[Records from a data collection]
--*--

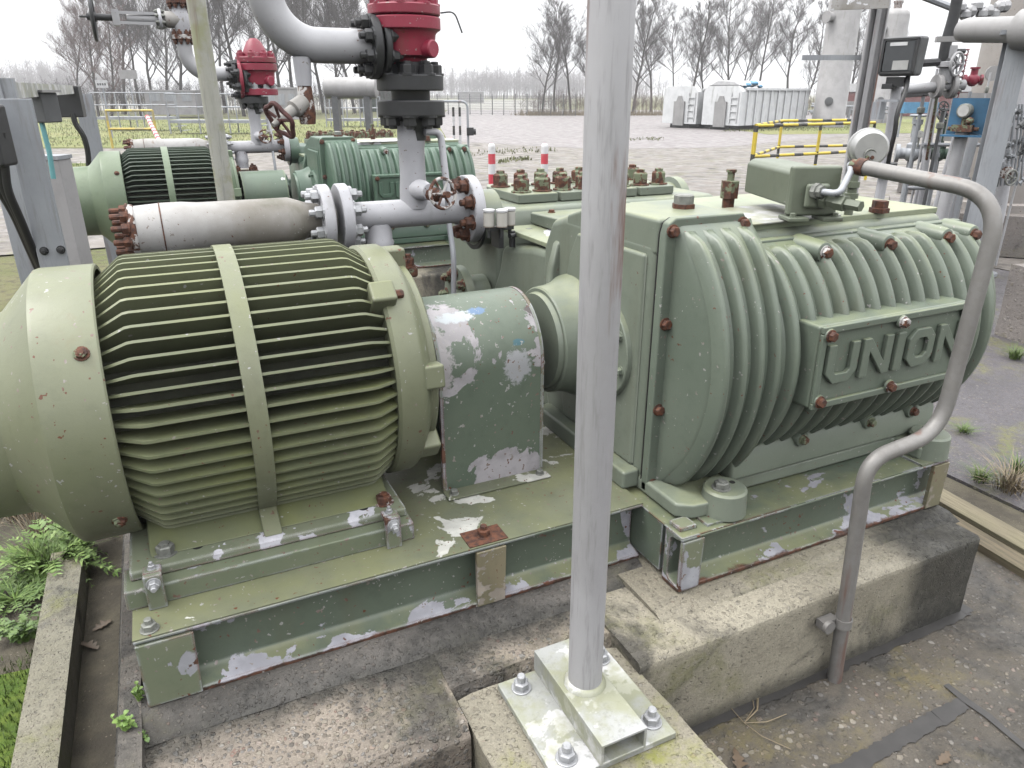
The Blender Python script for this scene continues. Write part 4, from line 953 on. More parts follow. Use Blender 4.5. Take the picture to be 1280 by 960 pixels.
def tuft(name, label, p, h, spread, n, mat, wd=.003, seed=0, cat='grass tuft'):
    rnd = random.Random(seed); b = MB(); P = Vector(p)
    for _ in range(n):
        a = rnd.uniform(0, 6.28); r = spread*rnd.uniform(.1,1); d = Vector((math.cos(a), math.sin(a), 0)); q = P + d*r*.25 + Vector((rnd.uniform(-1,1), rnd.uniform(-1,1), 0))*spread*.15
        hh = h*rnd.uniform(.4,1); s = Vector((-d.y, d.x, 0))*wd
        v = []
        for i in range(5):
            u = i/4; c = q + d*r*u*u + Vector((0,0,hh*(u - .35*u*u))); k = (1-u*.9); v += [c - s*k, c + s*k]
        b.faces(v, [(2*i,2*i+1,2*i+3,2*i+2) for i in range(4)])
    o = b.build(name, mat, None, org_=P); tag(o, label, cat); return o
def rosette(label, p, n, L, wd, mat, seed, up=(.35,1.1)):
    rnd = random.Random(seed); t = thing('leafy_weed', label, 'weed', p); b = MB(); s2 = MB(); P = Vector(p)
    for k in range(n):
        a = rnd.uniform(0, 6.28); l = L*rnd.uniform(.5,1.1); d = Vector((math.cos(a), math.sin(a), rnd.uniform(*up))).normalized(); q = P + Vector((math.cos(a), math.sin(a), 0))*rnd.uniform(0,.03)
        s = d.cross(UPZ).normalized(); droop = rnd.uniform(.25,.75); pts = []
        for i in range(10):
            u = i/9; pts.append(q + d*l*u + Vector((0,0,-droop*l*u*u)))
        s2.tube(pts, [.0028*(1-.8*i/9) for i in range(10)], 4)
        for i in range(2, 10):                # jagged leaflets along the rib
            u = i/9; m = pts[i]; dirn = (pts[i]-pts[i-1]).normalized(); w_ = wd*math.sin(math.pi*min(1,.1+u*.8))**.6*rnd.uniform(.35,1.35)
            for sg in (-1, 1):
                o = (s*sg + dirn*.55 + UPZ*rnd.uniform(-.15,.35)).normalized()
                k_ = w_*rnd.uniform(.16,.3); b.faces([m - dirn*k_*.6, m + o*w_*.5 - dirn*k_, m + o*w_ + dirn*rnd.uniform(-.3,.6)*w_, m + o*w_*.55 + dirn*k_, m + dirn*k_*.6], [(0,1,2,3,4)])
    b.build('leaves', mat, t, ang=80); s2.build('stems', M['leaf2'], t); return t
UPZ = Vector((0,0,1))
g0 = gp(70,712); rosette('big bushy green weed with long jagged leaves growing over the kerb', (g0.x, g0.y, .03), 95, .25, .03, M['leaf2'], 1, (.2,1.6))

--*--

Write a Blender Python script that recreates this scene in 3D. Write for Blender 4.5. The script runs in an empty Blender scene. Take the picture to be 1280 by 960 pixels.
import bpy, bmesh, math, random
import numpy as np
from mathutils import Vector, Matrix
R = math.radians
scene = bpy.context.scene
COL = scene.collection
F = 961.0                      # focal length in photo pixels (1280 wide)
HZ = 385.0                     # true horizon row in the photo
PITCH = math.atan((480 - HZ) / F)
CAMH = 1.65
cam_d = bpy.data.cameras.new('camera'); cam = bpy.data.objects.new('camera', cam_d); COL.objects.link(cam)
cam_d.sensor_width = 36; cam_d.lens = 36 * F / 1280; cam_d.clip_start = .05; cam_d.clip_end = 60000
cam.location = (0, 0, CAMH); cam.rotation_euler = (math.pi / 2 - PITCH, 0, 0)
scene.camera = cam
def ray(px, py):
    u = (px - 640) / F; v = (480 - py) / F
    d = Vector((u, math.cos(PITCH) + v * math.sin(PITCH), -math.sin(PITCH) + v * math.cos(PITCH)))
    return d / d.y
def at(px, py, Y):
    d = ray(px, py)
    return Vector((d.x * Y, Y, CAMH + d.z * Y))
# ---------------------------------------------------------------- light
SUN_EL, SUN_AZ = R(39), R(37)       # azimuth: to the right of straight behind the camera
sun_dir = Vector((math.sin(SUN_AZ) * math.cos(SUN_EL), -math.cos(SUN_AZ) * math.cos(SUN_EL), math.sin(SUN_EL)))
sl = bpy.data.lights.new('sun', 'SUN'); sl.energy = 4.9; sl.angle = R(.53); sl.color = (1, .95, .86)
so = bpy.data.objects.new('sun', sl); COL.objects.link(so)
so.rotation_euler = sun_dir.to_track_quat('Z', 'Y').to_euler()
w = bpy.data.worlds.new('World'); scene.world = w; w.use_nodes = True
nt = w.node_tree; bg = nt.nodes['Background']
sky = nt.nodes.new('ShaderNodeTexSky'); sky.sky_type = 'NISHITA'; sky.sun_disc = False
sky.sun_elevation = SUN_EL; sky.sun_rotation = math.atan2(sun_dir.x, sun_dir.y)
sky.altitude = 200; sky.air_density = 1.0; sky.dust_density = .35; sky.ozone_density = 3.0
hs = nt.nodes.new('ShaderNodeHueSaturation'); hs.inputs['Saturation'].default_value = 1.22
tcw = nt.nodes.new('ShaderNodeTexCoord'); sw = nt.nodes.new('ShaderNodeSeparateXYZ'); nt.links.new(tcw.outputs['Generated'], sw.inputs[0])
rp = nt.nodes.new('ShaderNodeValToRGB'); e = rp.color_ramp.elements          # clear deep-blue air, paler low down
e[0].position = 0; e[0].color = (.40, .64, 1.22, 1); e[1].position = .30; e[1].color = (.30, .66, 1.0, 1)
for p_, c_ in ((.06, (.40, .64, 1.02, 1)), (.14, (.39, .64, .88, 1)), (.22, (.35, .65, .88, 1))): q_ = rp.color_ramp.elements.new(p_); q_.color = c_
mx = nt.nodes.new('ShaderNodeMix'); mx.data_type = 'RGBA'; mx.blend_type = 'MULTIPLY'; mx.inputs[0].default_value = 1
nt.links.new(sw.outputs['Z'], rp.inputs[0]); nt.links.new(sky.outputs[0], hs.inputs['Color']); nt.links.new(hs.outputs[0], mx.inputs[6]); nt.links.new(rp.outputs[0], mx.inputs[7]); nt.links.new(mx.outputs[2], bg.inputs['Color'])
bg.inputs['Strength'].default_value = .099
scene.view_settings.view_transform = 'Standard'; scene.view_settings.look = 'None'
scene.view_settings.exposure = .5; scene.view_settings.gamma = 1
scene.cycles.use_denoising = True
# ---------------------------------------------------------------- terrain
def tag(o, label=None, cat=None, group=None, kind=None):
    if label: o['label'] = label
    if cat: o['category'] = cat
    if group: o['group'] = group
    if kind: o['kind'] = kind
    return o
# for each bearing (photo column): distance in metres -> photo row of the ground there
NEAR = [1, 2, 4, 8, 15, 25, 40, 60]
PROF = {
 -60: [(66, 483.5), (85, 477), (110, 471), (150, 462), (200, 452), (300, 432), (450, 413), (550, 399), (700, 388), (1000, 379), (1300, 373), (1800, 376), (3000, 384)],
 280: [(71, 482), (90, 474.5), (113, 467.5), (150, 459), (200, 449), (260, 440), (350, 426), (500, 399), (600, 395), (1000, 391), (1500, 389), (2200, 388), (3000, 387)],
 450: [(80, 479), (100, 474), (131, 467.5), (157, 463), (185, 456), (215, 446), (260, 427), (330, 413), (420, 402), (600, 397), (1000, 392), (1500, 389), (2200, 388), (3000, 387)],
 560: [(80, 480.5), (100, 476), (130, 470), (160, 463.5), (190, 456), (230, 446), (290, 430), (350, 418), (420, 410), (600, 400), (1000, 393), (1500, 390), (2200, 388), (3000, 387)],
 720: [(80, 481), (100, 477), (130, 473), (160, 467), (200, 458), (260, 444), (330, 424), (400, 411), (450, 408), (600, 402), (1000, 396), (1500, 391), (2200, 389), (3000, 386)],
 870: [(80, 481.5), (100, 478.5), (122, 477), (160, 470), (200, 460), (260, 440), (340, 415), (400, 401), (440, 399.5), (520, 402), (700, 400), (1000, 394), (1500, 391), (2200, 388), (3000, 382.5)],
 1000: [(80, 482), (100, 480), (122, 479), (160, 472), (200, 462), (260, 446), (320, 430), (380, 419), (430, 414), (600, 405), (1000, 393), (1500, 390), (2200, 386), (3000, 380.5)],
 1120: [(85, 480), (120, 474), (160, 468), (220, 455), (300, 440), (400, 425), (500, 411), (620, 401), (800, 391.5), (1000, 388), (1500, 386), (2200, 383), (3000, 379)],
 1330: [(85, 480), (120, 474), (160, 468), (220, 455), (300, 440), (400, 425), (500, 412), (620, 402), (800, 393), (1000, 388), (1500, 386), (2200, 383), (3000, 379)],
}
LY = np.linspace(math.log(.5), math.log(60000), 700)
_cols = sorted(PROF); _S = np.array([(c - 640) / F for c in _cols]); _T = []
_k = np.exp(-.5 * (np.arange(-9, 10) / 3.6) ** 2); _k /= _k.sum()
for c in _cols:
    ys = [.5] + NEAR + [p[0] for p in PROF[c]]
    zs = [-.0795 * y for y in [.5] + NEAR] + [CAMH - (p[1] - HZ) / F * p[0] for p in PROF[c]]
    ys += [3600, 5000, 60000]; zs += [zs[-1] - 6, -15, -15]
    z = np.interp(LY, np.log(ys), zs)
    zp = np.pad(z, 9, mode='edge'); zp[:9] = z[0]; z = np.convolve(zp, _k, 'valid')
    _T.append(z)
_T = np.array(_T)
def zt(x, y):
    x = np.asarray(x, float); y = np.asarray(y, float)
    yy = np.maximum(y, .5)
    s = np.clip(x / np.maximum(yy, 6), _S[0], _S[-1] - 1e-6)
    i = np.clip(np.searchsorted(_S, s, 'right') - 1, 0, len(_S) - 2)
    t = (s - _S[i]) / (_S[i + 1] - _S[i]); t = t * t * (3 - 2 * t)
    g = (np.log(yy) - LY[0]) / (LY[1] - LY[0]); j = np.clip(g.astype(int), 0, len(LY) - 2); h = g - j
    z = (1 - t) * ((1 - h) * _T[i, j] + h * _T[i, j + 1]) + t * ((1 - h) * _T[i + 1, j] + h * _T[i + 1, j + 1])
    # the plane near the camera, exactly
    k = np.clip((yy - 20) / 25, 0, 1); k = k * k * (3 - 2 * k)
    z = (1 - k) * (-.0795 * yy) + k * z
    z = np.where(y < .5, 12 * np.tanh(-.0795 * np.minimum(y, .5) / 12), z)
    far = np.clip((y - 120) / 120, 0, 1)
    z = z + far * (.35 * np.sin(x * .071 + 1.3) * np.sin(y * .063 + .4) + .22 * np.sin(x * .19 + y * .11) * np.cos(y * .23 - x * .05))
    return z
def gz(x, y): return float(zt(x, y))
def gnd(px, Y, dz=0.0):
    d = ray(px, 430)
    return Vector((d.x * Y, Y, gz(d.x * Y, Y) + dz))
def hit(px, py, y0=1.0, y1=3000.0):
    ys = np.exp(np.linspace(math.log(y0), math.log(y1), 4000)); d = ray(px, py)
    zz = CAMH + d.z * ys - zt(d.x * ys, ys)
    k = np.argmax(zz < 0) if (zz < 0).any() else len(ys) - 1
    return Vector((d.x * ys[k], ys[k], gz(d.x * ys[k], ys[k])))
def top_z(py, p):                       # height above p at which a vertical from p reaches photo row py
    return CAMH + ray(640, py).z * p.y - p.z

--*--

Exercise aim: Lines that hold "Python" are the ones to copy; find all of them.

Written solution:
The Blender Python script for this scene continues. Write part 4, from line 953 on. More parts follow. Use Blender 4.5. Take the picture to be 1280 by 960 pixels.
Write a Blender Python script that recreates this scene in 3D. Write for Blender 4.5. The script runs in an empty Blender scene. Take the picture to be 1280 by 960 pixels.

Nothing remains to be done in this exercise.